-------- Dataset extract --------

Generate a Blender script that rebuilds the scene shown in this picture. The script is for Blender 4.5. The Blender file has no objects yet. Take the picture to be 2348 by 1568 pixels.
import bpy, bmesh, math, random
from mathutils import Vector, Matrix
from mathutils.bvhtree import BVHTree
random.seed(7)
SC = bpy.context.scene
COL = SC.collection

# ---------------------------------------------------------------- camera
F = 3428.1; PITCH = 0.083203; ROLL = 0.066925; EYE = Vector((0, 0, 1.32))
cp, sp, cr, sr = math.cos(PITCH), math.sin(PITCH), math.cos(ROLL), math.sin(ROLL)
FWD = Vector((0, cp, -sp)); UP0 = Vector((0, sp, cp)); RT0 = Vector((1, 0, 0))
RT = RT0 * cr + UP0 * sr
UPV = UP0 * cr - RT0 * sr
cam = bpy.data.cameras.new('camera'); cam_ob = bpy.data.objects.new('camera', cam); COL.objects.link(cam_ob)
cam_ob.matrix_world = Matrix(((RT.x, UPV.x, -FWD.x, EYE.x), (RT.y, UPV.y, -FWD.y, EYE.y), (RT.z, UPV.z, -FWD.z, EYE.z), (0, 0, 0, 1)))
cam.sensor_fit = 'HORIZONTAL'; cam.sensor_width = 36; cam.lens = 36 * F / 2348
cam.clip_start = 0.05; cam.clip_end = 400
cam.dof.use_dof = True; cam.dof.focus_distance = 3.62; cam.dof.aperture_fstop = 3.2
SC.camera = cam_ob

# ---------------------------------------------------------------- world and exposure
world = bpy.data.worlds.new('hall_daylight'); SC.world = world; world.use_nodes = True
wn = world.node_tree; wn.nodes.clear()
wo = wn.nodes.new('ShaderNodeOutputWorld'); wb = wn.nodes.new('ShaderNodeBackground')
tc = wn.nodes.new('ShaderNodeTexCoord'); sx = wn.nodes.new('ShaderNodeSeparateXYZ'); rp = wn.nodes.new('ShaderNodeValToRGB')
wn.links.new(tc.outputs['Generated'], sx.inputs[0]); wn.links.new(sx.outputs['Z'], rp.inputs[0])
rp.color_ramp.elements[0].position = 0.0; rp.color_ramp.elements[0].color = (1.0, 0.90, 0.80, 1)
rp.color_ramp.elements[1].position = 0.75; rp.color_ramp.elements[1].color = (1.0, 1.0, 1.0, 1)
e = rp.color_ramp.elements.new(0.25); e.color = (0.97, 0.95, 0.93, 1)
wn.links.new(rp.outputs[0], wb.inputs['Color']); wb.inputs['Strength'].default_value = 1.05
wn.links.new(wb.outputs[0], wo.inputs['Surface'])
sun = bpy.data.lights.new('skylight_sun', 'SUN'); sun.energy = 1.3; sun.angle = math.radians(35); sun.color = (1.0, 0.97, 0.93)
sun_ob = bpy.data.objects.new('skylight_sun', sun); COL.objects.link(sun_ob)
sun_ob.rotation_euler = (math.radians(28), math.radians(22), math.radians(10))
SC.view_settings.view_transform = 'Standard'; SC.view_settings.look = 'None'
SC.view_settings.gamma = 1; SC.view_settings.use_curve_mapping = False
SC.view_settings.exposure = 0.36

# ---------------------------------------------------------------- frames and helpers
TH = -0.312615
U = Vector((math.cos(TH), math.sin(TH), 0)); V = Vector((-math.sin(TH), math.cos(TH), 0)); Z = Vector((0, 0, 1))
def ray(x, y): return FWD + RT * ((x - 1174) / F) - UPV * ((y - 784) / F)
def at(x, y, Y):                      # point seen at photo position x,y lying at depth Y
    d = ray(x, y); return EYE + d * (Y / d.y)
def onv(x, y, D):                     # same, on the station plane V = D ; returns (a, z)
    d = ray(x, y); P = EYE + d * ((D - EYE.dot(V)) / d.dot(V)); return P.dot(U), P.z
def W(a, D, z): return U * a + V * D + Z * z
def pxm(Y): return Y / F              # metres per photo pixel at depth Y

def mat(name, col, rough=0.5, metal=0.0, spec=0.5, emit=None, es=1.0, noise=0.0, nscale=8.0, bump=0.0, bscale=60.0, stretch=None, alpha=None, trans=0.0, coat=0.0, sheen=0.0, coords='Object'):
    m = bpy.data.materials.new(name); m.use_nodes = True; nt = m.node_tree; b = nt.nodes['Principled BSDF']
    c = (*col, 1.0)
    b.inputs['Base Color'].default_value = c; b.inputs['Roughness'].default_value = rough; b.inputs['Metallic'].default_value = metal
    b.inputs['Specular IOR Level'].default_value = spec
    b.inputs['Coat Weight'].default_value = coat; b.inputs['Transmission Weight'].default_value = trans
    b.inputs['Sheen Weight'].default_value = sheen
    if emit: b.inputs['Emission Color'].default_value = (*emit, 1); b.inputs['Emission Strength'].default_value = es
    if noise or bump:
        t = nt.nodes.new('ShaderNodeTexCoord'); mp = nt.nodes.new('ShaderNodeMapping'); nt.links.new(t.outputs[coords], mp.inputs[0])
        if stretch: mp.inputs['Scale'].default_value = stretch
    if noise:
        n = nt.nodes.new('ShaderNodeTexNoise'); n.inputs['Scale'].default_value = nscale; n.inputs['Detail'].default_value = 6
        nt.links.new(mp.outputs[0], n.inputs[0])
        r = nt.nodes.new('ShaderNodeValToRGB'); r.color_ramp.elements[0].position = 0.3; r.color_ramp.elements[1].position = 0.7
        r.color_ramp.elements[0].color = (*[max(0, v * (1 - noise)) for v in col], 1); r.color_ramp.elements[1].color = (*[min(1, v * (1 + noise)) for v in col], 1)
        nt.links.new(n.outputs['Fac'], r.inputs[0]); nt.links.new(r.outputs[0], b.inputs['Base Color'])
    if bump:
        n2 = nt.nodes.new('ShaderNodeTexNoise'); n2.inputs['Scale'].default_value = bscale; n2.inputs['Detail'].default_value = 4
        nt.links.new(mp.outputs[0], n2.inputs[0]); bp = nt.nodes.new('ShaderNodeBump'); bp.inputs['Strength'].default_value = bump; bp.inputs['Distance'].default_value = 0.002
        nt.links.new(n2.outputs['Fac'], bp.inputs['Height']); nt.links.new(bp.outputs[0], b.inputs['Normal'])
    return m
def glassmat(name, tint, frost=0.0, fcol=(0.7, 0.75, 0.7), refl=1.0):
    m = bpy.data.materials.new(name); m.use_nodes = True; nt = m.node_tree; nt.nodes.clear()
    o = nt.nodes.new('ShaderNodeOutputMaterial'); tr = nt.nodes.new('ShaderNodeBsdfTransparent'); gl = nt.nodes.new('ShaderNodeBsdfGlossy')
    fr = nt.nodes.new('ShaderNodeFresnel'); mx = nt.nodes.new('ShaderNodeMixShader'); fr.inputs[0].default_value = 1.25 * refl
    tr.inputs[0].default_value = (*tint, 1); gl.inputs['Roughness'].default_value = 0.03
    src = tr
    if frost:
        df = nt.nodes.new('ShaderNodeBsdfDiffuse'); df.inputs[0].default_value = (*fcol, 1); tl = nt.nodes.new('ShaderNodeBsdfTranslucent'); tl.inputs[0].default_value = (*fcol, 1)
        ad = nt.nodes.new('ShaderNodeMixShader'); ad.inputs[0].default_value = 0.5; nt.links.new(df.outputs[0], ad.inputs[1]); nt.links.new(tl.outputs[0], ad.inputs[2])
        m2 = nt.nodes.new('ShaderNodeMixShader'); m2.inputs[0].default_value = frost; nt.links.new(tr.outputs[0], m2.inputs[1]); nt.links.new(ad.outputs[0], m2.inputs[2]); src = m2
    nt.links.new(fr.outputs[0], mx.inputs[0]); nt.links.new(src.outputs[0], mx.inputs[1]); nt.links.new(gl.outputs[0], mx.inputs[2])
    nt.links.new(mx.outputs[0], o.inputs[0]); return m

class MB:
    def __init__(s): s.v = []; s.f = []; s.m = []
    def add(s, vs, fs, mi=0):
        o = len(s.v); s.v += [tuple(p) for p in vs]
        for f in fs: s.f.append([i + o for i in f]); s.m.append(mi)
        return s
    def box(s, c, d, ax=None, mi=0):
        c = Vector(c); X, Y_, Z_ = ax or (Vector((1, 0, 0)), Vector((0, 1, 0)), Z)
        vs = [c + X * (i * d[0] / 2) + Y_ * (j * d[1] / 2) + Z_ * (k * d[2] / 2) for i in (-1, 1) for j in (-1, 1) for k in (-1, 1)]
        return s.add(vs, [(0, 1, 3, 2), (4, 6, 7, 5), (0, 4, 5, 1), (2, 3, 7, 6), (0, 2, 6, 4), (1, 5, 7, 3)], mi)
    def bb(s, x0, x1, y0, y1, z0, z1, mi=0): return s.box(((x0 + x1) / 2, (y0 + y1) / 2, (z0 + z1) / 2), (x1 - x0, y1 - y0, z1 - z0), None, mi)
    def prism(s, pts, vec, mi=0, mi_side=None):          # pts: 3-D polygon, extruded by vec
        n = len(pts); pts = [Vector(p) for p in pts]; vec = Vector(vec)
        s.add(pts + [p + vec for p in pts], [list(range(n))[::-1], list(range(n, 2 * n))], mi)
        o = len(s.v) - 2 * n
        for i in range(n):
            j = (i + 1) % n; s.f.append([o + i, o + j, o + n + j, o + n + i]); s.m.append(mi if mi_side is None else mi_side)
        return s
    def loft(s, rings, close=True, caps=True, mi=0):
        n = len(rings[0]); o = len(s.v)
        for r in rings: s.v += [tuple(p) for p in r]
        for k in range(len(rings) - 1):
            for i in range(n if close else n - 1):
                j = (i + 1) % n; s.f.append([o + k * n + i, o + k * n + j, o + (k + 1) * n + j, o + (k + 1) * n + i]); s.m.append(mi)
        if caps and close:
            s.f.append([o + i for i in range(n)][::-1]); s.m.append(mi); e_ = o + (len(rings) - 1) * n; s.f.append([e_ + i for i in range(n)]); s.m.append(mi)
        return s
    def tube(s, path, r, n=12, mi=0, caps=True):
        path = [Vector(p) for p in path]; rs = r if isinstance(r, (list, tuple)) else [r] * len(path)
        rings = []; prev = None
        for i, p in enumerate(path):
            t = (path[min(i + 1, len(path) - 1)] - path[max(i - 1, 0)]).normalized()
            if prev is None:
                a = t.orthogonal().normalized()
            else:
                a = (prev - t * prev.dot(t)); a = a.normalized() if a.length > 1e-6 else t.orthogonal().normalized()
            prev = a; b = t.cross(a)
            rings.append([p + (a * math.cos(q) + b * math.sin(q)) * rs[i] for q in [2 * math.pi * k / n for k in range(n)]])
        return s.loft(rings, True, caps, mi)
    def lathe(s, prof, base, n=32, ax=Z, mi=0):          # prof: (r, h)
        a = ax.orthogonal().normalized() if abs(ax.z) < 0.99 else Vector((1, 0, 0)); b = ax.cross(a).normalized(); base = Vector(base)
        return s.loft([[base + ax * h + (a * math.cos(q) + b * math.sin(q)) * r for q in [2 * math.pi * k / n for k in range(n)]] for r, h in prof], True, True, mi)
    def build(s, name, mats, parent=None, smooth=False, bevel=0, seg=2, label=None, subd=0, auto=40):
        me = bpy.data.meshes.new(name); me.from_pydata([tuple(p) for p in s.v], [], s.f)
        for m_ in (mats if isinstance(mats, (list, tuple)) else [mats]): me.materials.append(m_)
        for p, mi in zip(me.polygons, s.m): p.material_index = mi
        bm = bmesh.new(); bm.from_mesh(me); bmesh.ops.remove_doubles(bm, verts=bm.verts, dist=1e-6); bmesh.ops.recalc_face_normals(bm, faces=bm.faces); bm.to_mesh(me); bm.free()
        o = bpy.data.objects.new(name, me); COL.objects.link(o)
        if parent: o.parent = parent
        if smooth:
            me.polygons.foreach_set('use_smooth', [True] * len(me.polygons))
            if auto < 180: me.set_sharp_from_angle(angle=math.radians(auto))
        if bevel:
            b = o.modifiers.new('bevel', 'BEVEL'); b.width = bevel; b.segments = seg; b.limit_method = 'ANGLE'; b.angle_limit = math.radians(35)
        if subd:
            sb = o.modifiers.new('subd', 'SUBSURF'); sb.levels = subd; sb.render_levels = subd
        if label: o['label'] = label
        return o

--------

Aim — Restate, word for word and with nothing added, the lines from the first line of the listing through the one where "COL = SC.collection" stands.

Task solution —
Generate a Blender script that rebuilds the scene shown in this picture. The script is for Blender 4.5. The Blender file has no objects yet. Take the picture to be 2348 by 1568 pixels.
import bpy, bmesh, math, random
from mathutils import Vector, Matrix
from mathutils.bvhtree import BVHTree
random.seed(7)
SC = bpy.context.scene
COL = SC.collection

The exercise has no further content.